In the garden of the Gropius Bau, a neoclassical building in Kreuzberg dedicated to arts, photography and history, 20 international artists gave their personal interpretation of the current state of the world. The garden was an allegorical choice as a metaphor for refuge, isolation, a place of paradise and exile, where one can reflect on environmental issues such as the anthropocene, the effects of colonialism and the so-called “seed politics”. Maria Thereza Alves, who created a blossoming garden with seeds found during excavations in Berlin near the Spree river by making it a field of archaeological research on plants and politics, worked in this direction as well as Jumana Manna, with her film about the Global Seed Vault bank located on an island in the Arctic Ocean.
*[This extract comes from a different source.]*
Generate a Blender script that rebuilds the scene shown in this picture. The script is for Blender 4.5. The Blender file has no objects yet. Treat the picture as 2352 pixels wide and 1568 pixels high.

Alongside these more political works, more sensual immersive installations like those of Hicham Berrada who inverts day and night, inducing night-blooming jasmine to release its nocturnal scent at unusual times, and Pipilotti Rist, who opts for a more feminine and lush setting. The Garden of Eden, however, is also full of dangers and can turn into hell: Nathalie Djurberg and Hans Berg set up virtual reality headsets to walk on the border between the two worlds.
The ambivalence is the thread Yayoi Kusama also runs on with her dotted and dreamlike room that drags the viewer into a distressing and dystopian dimension. It’s this continuous struggle between catastrophe and paradise, inspired by the triptych by Hieronymus Bosch "The garden of earthly delights", which gives the name to the exhibition, on show in Berlin until December 1, 2019.